#### SHORT EXERCISE
Wherever "Measure" appears in a line, copy that line.

--- start ---

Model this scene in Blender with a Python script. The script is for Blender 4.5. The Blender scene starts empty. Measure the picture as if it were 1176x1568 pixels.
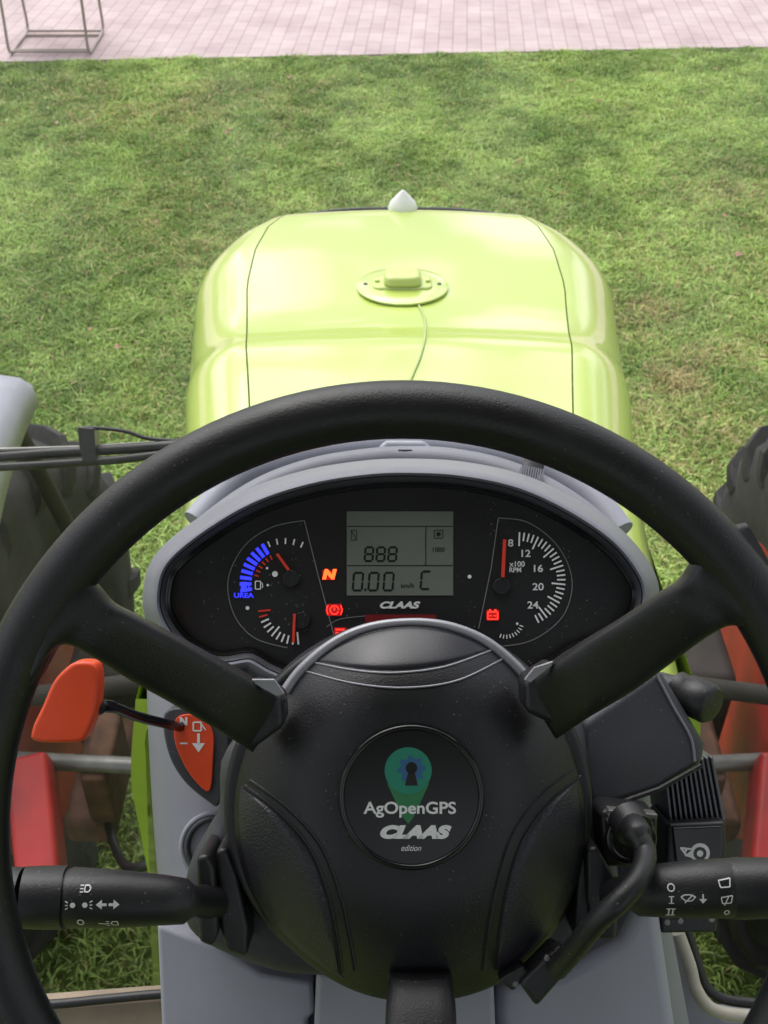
import bpy, bmesh, math, random
import numpy as np
from mathutils import Vector, Matrix
random.seed(7); rng=np.random.default_rng(7)
rad=math.radians
scene=bpy.context.scene
F=1700.0; P=rad(40)
CAM=Vector((0,0,2.5))
RX=Vector((1,0,0)); UY=Vector((0,math.sin(P),math.cos(P))); BZ=Vector((0,-math.cos(P),math.sin(P)))
D0=0.5247
ox=(616-588)/F*D0; oy=-(1275-784)/F*D0
# steering-column frame: x right, y up along the column face, z towards the driver, origin in the wheel centre
ORG=CAM+RX*ox+UY*oy-BZ*D0
M=Matrix(((RX.x,UY.x,BZ.x,ORG.x),(RX.y,UY.y,BZ.y,ORG.y),(RX.z,UY.z,BZ.z,ORG.z),(0,0,0,1)))
def L(px,py,d): return Vector(((px-588)/F*d-ox, -(py-784)/F*d-oy, D0-d))
def G(px,py,z=0.0):
    dep=P-math.atan((784-py)/F); h=2.5-z; Y=h/math.tan(dep)
    d=h*math.sin(P)+Y*math.cos(P)
    return Vector(((px-588)/F*d,Y,z))
def lin(r,g,b):
    f=lambda c:(c/255/12.92 if c/255<=0.04045 else ((c/255+0.055)/1.055)**2.4)
    return (f(r),f(g),f(b),1)
# ---------------- materials
def mat(name,col,rough=0.5,metal=0,coat=0,bump=0,bscale=900,bdist=0.0004,var=0.0,vscale=20,emit=None,estr=0,spec=0.5,rvar=0,dust=0):
    m=bpy.data.materials.new(name); m.use_nodes=True; nt=m.node_tree; b=nt.nodes['Principled BSDF']
    b.inputs['Base Color'].default_value=col; b.inputs['Roughness'].default_value=rough; b.inputs['Metallic'].default_value=metal
    b.inputs['Specular IOR Level'].default_value=spec
    if coat: b.inputs['Coat Weight'].default_value=coat; b.inputs['Coat Roughness'].default_value=0.06
    tc=nt.nodes.new('ShaderNodeTexCoord')
    if bump:
        n=nt.nodes.new('ShaderNodeTexNoise'); n.inputs['Scale'].default_value=bscale; n.inputs['Detail'].default_value=2
        bp=nt.nodes.new('ShaderNodeBump'); bp.inputs['Strength'].default_value=bump; bp.inputs['Distance'].default_value=bdist
        nt.links.new(tc.outputs['Object'],n.inputs['Vector']); nt.links.new(n.outputs['Fac'],bp.inputs['Height']); nt.links.new(bp.outputs['Normal'],b.inputs['Normal'])
    colout=None
    if var or rvar:
        n2=nt.nodes.new('ShaderNodeTexNoise'); n2.inputs['Scale'].default_value=vscale; n2.inputs['Detail'].default_value=6
        nt.links.new(tc.outputs['Object'],n2.inputs['Vector'])
        if var:
            r=nt.nodes.new('ShaderNodeValToRGB'); r.color_ramp.elements[0].position=0.3; r.color_ramp.elements[1].position=0.72
            r.color_ramp.elements[0].color=tuple(c*(1-var) for c in col[:3])+(1,)
            r.color_ramp.elements[1].color=tuple(min(1,c*(1+var)+0.004*var) for c in col[:3])+(1,)
            nt.links.new(n2.outputs['Fac'],r.inputs['Fac']); nt.links.new(r.outputs['Color'],b.inputs['Base Color']); colout=r.outputs['Color']
        if rvar:
            mr=nt.nodes.new('ShaderNodeMapRange'); mr.inputs['To Min'].default_value=max(0.02,rough-rvar); mr.inputs['To Max'].default_value=rough+rvar
            mr.inputs['From Min'].default_value=0.3; mr.inputs['From Max'].default_value=0.7
            nt.links.new(n2.outputs['Fac'],mr.inputs['Value']); nt.links.new(mr.outputs['Result'],b.inputs['Roughness'])
    if dust:
        vo=nt.nodes.new('ShaderNodeTexVoronoi'); vo.inputs['Scale'].default_value=260; nt.links.new(tc.outputs['Object'],vo.inputs['Vector'])
        r2=nt.nodes.new('ShaderNodeValToRGB'); r2.color_ramp.elements[0].position=.06; r2.color_ramp.elements[0].color=(dust,dust,dust,1); r2.color_ramp.elements[1].position=.16; r2.color_ramp.elements[1].color=(0,0,0,1)
        nt.links.new(vo.outputs['Distance'],r2.inputs['Fac'])
        n3=nt.nodes.new('ShaderNodeTexNoise'); n3.inputs['Scale'].default_value=45; nt.links.new(tc.outputs['Object'],n3.inputs['Vector'])
        r3=nt.nodes.new('ShaderNodeValToRGB'); r3.color_ramp.elements[0].position=.46; r3.color_ramp.elements[1].position=.62; nt.links.new(n3.outputs['Fac'],r3.inputs['Fac'])
        mu=nt.nodes.new('ShaderNodeMath'); mu.operation='MULTIPLY'; nt.links.new(r2.outputs['Color'],mu.inputs[0]); nt.links.new(r3.outputs['Color'],mu.inputs[1])
        mx=nt.nodes.new('ShaderNodeMixRGB'); mx.inputs[1].default_value=col; mx.inputs[2].default_value=(.35,.33,.3,1); nt.links.new(mu.outputs[0],mx.inputs[0])
        if colout: nt.links.new(colout,mx.inputs[1])
        nt.links.new(mx.outputs[0],b.inputs['Base Color'])
    if emit: b.inputs['Emission Color'].default_value=emit; b.inputs['Emission Strength'].default_value=estr
    return m
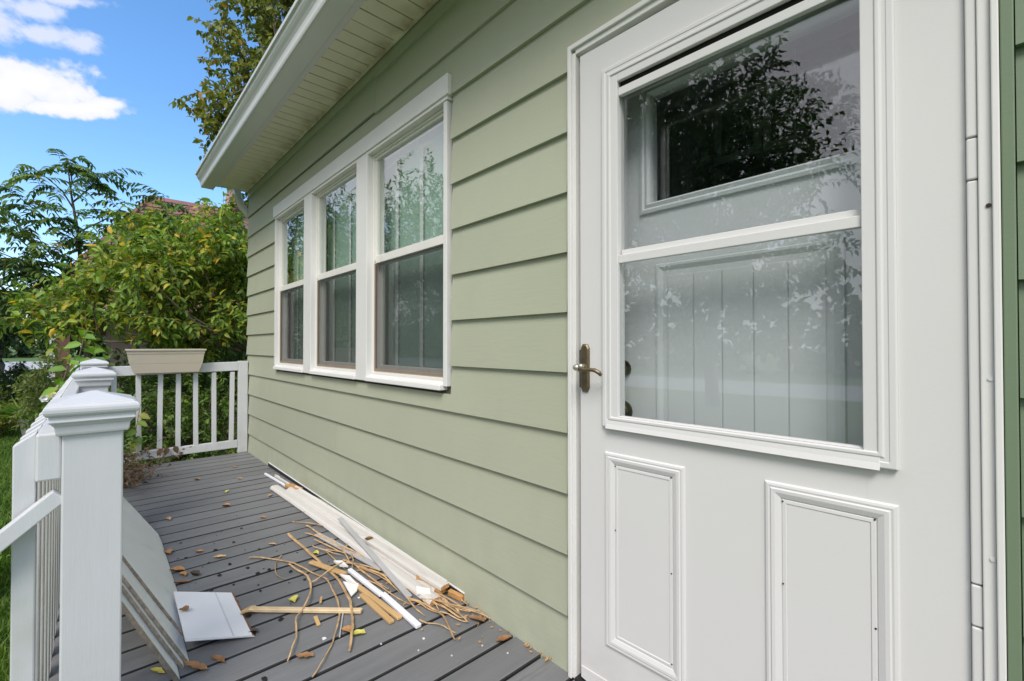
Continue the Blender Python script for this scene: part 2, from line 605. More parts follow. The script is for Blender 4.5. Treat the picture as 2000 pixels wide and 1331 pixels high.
M['greyroof'] = mat('grey_shingle', (0.13, 0.13, 0.13), 0.85, 0.2, 5, bump=0.5)
M['pot'] = mat('grey_green_pot', (0.33, 0.36, 0.30), 0.6, 0.1, 8)
M['petalw'] = mat('white_petal', (0.8, 0.8, 0.76), 0.6)
M['petaly'] = mat('yellow_petal', (0.72, 0.62, 0.12), 0.6)
G_DK, G_MD, G_LT, G_YL, G_OR = (0.085, 0.14, 0.022), (0.185, 0.30, 0.046), (0.29, 0.41, 0.065), (0.62, 0.48, 0.065), (0.70, 0.40, 0.05)
M['leafyoung'] = leaf_mat('leaf_young_tree', [(0.0, G_DK), (0.35, G_MD), (0.68, G_LT), (0.84, (0.38, 0.38, 0.055)), (0.92, G_YL), (1.0, G_OR)])
M['leaftall'] = leaf_mat('leaf_tall_tree', [(0.0, (0.07, 0.095, 0.02)), (0.45, (0.15, 0.18, 0.03)), (0.75, (0.23, 0.23, 0.035)), (0.9, (0.27, 0.20, 0.03)), (1.0, (0.34, 0.19, 0.03))])
M['leafwalnut'] = leaf_mat('leaf_walnut', [(0.0, (0.06, 0.12, 0.036)), (0.6, (0.14, 0.24, 0.05)), (0.92, (0.22, 0.26, 0.05)), (1.0, (0.30, 0.20, 0.03))], 0.25, 0.4)
M['leafhedge'] = leaf_mat('leaf_hedge', [(0.0, (0.06, 0.11, 0.022)), (0.6, (0.14, 0.24, 0.04)), (0.93, (0.20, 0.28, 0.045)), (1.0, (0.36, 0.30, 0.06))])
M['leafweed'] = leaf_mat('leaf_weed', [(0.0, (0.14, 0.28, 0.035)), (1.0, (0.24, 0.42, 0.06))], 0.4)
M['leafpale'] = leaf_mat('leaf_pale', [(0.0, (0.10, 0.16, 0.04)), (0.6, (0.25, 0.31, 0.10)), (1.0, (0.34, 0.33, 0.11))])
M['leafyellow'] = leaf_mat('leaf_yellowing', [(0.0, (0.10, 0.14, 0.03)), (0.5, (0.24, 0.25, 0.045)), (1.0, (0.45, 0.32, 0.07))])
M['leafdark'] = leaf_mat('leaf_dark', [(0.0, (0.024, 0.05, 0.015)), (0.7, (0.055, 0.10, 0.024)), (1.0, (0.11, 0.15, 0.035))], 0.2)
M['grass'] = leaf_mat('grass_blade', [(0.0, (0.07, 0.14, 0.022)), (0.7, (0.17, 0.28, 0.04)), (1.0, (0.36, 0.31, 0.10))], 0.3, 0.6)
M['leafdead'] = leaf_mat('leaf_dead', [(0.0, (0.11, 0.07, 0.045)), (1.0, (0.25, 0.17, 0.11))], 0.2, 0.8)

# ------------------------------------------------------------------ large structure: ground, road, deck
GZ = -0.6
g = MB()
g.add([(-500, -500, GZ), (500, -500, GZ), (500, 500, GZ), (-500, 500, GZ)], [(0, 1, 2, 3)])
tag(g.build('ground', M['lawn'], fix=False), kind='structure')
r_ = MB()
r_.add([(-70, -160, GZ + 0.005), (-29, -160, GZ + 0.005), (-29, -3.2, GZ + 0.005), (-36, -2.6, GZ + 0.005), (-40, 60, GZ + 0.005), (-70, 60, GZ + 0.005)], [(0, 1, 2, 3, 4, 5)])
r_.add([(-28.99, -22, GZ + 0.005), (120, -22, GZ + 0.005), (120, -15.5, GZ + 0.005), (-28.99, -15.5, GZ + 0.005)], [(0, 1, 2, 3)])
tag(r_.build('road', M['road'], fix=False), kind='structure')

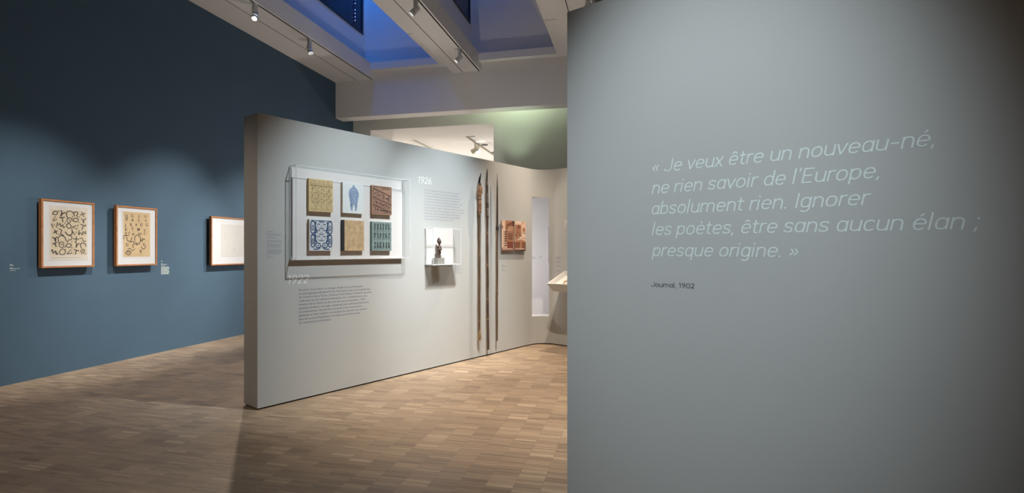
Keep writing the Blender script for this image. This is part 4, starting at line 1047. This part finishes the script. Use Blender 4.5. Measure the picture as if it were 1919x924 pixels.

--- end ---

#### REPLY TO THE TASK
Model this scene in Blender with a Python script. The script is for Blender 4.5. The Blender scene starts empty. Measure the picture as if it were 1176x1568 pixels.
Keep writing the Blender script for this image. This is part 4, starting at line 1047. This part finishes the script. Use Blender 4.5. Measure the picture as if it were 1919x924 pixels.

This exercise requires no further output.